In general, the kernel has the higher half of the virtual address space reserved for its code and data segment (and other things). The kernel must reside within 2GB due to limitations in RIP-relative machine code where the offset from code must be a maximum of 2GB. This is often easily done because the kernel doesn't require this much space. The rest of the higher half of the virtual address space can be accessed with 64 bits pointers This portion of the address space is marked as global in the page tables to avoid a TLB flush on context switch (when the page table base pointer is changed).
The kernel is invoked from user mode by using syscall which has a specific binary encoding specified in the manual (the software specification) of the processor. This instruction makes the processor jump to an address specified in a register that is specified by the kernel at boot.
If you write C/C++ code, the code makes calls in the lib/libc++ library which is a shared object that implements the C/C++ standard library. The standard library implementation is loaded alongside your executable and the symbols of the library are resolved before runtime by the dynamic loader.
Most operating-systems implement some form of virtual-filesystem where every device is presented to the upper layer of the OS as a file. For example, Linux has several categories of device drivers and a more broad category which is character devices. The character devices are general drivers that are implemented as virtual files that you can open to do file operations on them.
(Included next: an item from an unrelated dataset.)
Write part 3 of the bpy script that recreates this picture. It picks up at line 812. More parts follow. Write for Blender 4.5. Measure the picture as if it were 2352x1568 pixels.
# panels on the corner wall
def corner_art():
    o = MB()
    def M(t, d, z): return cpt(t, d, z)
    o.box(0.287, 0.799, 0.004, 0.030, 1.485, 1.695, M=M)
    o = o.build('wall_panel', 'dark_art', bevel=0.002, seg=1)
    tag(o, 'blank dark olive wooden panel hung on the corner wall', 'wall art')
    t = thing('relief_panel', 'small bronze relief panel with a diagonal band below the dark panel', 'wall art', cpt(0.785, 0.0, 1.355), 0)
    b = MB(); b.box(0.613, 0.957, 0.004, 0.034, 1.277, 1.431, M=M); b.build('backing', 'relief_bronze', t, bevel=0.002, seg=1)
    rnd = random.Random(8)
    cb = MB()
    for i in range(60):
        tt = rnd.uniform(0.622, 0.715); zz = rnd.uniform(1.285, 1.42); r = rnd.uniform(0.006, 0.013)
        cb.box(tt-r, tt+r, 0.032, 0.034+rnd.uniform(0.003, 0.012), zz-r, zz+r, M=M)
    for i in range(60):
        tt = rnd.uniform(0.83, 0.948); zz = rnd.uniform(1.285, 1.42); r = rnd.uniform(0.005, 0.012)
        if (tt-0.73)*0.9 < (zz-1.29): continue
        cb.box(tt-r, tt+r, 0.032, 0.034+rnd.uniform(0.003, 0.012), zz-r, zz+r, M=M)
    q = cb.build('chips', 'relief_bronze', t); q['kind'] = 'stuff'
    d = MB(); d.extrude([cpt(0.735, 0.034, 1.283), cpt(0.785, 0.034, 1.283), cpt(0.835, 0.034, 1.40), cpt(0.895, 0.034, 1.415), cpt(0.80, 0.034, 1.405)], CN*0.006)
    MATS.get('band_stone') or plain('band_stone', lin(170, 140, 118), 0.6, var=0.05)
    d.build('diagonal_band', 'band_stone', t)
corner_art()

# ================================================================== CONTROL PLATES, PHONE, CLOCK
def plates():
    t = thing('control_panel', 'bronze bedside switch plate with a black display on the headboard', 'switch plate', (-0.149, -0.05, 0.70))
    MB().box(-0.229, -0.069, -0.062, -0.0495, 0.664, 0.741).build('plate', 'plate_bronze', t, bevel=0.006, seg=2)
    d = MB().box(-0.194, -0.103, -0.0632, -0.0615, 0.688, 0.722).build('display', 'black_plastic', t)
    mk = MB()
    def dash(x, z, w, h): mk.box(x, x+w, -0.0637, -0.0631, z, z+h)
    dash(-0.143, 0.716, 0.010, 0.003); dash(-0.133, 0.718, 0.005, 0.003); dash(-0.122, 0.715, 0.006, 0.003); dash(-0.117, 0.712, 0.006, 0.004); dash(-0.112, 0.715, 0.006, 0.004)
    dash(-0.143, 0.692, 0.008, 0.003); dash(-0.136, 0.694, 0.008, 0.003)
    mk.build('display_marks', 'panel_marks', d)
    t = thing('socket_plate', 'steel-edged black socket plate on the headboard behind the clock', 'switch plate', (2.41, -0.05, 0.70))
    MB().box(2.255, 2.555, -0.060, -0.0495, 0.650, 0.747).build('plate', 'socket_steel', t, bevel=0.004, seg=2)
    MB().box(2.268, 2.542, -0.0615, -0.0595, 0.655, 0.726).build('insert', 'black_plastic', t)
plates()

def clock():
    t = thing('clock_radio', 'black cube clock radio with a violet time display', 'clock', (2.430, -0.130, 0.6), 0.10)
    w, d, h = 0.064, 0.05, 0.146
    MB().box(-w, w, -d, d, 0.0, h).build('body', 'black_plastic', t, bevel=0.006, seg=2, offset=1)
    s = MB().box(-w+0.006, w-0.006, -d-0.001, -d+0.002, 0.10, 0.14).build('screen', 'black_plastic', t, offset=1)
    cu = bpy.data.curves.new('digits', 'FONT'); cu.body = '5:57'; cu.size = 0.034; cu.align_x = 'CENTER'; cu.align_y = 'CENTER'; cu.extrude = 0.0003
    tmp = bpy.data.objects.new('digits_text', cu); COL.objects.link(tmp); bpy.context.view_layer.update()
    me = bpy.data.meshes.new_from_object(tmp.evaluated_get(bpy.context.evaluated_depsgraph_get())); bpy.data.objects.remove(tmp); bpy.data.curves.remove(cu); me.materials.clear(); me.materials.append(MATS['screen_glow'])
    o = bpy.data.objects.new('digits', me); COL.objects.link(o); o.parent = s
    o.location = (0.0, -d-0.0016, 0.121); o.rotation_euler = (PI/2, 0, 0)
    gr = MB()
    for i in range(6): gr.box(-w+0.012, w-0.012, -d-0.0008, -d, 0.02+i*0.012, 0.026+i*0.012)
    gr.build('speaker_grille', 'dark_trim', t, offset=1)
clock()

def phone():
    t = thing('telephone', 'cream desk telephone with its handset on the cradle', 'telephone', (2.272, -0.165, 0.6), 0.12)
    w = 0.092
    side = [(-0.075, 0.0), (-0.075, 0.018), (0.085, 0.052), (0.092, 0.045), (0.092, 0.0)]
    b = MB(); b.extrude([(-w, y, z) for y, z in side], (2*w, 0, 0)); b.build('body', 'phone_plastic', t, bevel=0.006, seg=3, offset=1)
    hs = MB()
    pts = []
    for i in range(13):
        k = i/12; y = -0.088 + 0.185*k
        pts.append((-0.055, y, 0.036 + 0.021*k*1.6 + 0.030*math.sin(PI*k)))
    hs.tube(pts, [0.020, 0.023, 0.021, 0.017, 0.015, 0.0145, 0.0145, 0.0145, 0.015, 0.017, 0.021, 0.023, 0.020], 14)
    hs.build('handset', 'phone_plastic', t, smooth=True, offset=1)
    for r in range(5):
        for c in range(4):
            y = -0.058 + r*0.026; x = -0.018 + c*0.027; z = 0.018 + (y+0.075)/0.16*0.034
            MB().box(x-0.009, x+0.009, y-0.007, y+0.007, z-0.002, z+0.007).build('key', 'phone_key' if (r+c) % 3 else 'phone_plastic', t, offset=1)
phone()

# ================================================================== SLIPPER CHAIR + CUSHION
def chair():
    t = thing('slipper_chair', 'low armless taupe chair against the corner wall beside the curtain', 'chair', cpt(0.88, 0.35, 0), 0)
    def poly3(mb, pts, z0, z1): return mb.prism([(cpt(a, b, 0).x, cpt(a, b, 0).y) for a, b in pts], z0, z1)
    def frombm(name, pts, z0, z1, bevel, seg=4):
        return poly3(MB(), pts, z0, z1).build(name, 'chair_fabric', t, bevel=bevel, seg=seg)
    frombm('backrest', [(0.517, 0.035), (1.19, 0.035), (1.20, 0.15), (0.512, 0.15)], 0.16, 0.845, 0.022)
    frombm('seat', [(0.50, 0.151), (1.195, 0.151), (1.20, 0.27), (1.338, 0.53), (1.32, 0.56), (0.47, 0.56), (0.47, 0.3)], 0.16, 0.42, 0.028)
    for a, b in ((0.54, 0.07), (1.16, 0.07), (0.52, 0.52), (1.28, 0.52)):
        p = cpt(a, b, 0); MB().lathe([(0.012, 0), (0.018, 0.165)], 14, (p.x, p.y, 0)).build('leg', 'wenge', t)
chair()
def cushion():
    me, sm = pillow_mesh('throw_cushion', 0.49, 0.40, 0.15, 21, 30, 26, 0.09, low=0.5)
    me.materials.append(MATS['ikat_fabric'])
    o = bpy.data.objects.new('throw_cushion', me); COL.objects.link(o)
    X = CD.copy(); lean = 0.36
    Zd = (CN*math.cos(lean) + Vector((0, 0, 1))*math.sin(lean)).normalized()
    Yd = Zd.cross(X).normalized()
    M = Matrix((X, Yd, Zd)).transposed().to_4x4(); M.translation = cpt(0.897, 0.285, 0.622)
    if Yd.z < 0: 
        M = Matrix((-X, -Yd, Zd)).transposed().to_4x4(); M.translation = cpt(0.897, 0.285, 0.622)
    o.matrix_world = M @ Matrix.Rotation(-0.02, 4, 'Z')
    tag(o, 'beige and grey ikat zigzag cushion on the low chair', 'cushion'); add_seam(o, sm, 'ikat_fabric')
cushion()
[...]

The driver is thus free to do anything in the file operation implementation.
For example, if you use the write syscall on a device, it could write to the PCI registers of the device to trigger some operations. PCI devices are DMA so they directly read/write RAM with a separate bus. Now this must be managed by the OS by making sure the user mode buffer is not cached or swapped to the hard-disk. It comes with a lot of complexities.
The virtual-filesystem thus makes the driver model modular because it allows to add generic drivers in the kernel while it is running. You can also store the module in a specific directory to make sure it is loaded at boot.